Pop records can come with some pretty heavy reps. Travis‘ The Man Who appears in the U.S. after moving two and a half million copies in Britain, where it was 1999’s sales leader. And indeed, this amazingly mature second album from the Scottish quartet seems sprung from another solar system entirely rather than an America full of gleaming teenpoppers hot to sing Diane Warren, and rock and hip-hop acts impressed with the culture of the World Wrestling Federation. Yet into this world fall Travis. They are former art-schoolers who title their album after Oliver Sacks‘ book The Man Who Mistook His Wife for a Hat and dedicate it to the late Stanley Kubrick.
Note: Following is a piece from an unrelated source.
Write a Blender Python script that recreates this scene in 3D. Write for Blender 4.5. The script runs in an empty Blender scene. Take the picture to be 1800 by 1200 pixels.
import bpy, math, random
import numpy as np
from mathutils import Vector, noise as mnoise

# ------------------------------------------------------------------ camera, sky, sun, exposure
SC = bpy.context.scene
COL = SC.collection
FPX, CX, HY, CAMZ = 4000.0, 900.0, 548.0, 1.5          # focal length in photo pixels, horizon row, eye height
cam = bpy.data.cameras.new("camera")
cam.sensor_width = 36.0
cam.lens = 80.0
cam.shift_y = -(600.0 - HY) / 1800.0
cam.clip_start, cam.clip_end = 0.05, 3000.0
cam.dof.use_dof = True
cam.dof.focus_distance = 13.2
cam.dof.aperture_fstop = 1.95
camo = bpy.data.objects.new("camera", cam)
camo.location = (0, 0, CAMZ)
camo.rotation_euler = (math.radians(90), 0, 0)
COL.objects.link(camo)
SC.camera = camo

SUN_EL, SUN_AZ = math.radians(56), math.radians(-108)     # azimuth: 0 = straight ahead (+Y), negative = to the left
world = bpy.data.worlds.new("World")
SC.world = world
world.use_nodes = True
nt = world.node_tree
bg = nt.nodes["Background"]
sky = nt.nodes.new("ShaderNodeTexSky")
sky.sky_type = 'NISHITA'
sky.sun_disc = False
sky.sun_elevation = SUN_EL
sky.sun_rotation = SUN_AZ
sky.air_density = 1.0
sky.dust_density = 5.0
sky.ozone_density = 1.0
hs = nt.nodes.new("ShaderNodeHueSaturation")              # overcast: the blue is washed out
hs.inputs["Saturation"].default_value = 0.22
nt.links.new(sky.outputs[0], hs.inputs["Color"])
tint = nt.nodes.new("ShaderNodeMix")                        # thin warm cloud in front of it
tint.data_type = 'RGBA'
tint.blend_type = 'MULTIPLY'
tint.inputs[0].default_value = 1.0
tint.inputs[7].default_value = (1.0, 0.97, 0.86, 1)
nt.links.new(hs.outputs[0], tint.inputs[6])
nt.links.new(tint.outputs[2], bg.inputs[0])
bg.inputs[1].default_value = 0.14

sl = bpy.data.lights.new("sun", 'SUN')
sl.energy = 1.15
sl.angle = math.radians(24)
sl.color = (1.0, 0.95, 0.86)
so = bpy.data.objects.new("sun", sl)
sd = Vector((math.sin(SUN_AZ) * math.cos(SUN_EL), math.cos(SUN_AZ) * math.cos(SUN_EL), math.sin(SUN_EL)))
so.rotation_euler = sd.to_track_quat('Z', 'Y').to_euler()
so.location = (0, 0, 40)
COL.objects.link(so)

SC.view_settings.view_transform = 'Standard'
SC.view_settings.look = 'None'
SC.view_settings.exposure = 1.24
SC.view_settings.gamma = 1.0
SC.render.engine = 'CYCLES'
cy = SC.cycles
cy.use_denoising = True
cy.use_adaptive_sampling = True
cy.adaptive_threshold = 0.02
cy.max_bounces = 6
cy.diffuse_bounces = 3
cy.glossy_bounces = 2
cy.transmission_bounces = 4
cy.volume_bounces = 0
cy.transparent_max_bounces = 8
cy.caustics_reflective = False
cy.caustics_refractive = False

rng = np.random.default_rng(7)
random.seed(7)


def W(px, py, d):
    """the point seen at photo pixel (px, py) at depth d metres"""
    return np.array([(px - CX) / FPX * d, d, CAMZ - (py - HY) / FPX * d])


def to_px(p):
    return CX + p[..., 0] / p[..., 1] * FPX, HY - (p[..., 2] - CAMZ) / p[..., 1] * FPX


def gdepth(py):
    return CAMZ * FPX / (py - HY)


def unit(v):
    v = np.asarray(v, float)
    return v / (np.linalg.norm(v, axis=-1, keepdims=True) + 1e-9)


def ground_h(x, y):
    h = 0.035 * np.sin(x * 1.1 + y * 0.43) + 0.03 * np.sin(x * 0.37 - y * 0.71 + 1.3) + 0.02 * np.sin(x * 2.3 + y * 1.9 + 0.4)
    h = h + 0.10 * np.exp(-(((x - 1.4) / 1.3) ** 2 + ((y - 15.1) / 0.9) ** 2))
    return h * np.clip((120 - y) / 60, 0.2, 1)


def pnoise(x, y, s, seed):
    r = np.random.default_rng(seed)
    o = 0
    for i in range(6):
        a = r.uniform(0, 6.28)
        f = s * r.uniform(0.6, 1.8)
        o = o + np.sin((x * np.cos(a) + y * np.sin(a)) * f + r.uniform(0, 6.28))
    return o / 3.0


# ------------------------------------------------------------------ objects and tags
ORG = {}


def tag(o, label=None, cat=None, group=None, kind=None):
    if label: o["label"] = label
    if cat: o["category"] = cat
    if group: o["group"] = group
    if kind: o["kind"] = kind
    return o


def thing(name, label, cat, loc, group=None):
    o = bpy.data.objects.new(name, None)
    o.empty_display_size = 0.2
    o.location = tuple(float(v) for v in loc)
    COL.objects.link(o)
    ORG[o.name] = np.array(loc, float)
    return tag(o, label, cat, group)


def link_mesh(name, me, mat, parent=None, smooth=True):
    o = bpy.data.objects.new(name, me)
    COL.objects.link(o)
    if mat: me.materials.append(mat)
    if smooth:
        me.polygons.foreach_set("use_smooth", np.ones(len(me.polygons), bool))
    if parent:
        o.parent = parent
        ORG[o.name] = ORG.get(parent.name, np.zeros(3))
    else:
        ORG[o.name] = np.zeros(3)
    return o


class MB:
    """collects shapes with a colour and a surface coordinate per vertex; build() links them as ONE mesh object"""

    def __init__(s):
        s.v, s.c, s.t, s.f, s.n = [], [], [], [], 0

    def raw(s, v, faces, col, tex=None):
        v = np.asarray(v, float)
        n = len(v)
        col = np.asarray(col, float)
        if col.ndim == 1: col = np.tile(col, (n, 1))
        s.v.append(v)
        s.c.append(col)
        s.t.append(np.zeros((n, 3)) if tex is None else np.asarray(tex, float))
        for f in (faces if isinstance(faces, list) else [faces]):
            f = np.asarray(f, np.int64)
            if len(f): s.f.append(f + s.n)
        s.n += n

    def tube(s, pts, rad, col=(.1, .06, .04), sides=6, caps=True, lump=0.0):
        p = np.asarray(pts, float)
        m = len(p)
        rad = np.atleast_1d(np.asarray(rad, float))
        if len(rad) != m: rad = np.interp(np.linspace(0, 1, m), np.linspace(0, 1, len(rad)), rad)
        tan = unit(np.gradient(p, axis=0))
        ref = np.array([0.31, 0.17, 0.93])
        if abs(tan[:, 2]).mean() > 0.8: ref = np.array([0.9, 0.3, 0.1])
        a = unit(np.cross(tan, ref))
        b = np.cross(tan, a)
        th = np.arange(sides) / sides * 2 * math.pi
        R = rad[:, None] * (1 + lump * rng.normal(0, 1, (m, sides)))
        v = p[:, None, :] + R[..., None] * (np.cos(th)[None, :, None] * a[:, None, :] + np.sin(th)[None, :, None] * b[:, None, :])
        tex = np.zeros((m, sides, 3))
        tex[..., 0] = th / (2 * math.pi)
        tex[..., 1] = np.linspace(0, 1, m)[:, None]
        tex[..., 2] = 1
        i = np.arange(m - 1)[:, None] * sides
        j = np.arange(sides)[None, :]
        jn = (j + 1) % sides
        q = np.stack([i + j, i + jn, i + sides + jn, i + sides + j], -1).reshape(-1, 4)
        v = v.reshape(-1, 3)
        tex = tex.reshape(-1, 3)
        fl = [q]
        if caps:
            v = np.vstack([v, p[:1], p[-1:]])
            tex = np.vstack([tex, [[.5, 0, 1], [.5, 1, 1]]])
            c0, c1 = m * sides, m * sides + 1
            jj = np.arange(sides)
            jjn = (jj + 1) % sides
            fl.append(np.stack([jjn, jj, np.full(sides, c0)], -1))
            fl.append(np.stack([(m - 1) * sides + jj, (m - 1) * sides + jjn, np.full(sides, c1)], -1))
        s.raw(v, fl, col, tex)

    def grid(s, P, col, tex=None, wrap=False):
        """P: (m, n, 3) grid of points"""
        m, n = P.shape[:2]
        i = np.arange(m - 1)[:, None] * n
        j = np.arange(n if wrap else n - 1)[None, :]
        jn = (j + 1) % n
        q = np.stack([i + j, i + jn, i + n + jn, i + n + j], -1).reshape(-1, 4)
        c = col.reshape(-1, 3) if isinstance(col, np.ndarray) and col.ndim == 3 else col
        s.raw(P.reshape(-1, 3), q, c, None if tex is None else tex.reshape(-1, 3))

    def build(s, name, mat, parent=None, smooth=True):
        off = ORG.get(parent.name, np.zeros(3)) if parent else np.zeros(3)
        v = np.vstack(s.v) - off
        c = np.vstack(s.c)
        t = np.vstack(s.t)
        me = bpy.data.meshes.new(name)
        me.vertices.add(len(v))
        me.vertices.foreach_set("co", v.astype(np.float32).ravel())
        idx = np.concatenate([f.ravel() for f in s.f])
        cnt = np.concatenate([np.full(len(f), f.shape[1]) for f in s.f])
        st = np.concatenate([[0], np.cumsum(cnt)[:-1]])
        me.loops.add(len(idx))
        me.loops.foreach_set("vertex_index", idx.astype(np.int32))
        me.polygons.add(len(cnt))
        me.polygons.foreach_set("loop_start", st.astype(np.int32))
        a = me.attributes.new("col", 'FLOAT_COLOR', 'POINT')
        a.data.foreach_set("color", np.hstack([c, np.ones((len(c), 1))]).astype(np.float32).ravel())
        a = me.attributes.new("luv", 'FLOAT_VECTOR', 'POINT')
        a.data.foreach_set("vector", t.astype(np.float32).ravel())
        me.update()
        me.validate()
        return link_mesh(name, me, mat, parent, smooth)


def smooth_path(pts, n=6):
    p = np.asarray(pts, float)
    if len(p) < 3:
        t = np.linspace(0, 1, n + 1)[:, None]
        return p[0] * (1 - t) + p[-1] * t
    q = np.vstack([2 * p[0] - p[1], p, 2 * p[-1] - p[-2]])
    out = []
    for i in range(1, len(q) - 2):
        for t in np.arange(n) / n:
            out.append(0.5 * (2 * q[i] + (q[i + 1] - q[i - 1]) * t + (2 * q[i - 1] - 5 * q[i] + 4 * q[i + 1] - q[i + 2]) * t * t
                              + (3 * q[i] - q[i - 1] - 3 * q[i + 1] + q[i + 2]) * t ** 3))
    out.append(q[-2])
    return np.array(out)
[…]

They’re just a touch different.

In their songs, which favor slowish tempos and draw sleekly on some Continental cabaret and film-music sources, Travis often are unhappy; despite an instrumental ease of aeronautical precision (sometimes facilitated by Radiohead producer Nigel Godrich), their emotional distress is front and center. But Travis‘ is a different approach to misery than that of Morrissey or the Cure’s Robert Smith, who spent the ‘80s equally obsessed with pain but convinced that exaggeration, either auntishly written or psychedelically lipsticked-up, seemed the best way to capture woe in rock.

Travis’ unblinking acceptance of emotional strife is thoroughly late-‘90s, which is to say that it has been affected not so much by the Smiths or the Cure — or even Pink Floyd — but by those more recent kings of departure-lounge malaise, Radiohead. People who doubt that The Man Who represents the most impressive U.K. pop album in years may confuse Travis’ bleaker moods with Radiohead‘s actual music. Or, as someone cleverly suggested, ”The first song sounds like Radiohead and the second song sounds like Radiohead and the third song sounds like Radiohead, and the fourth song sounds like Radiohead.“

This is amusing but untrue. Although hardly hard rock and only so fast, Travis’ music is more jealously song-oriented than the work of the Oxford experimentalists. Radiohead‘s music, although it shifts into poignant focus, is at heart pure rock-star exotica — it creeps, it explores spaced-out vistas, it distorts, it re-examines machinery, it wears leather trousers; it’s like a $2,500 bottle of wine. On a windswept triumph of rousing earnestness like ”Turn“ or a masterpiece of romantic dislocation like ”Luv,“ Travis‘ music manages the rare virtue of deceptively plain pop-song focus. Their music is more like great water, a particularly resonant brand of buried flash.

In ”Writing To Reach You,“ the first of many wonders on The Man Who, it’s Christmas. A young man awakens with a sore eye. Hit music that might have exhilarated him a season ago now sounds repetitively stale; ”What‘s a wonderwall, anyway?“ singer and songwriter Fran Healy wonders, his narrator tired even of those widely beloved English mainstays Oasis. With a stylistically dazzling embargo on much further detail, Healy — whose lead vocals are lush yet never over-the-top, always restricted by sanity — and Travis whip up a finely guitar-toned groove of overwhelming dramatic lucidity and scope. The track conjures the kind of real consequence not unlike, say, how John Gielgud once sized up the situation in Hamlet — coming home from school, finding that your dad’s died, your girlfriend‘s flaked, and your mum is going out with your uncle. In Travis’ song, the singer meets resistance from another person clearly important to him; ”I only want to teach you,“ Healy sings smoothly, readying a couple of gorgeously brief cantilevered vocal phrases, ”about youbut that‘s not you.“

For Travis on The Man Who, a lack of happiness is just part of the daily deal, its presence no less remarkable than mail delivery. ”I can’t stand myself,“ Healy concludes in an almost jaunty tune whose virtuosic pop melody owes Ben Watt of Everything but the Girl; the song is named, tellingly, ”Why Does It Always Rain on Me?“ In another, strummier piece that taps folk eroticism but is still edged in the satisfyingly figured-out sound of contemporary London pop recording, Healy‘s wish that a woman wake up in bed with him spirals into the nonfatal paralysis that she will, in fact, not. ”All I wanted,“ he confesses, ”was the chance to sayI would like to see you in the morning.“ This song is named, also tellingly, ”The Fear.“

Of course Travis aren’t the first bunch of gifted pop musicians to meet and wrestle with communication breakdowns. As one old pop pro once correctly guessed, I think that‘s why they call it the blues.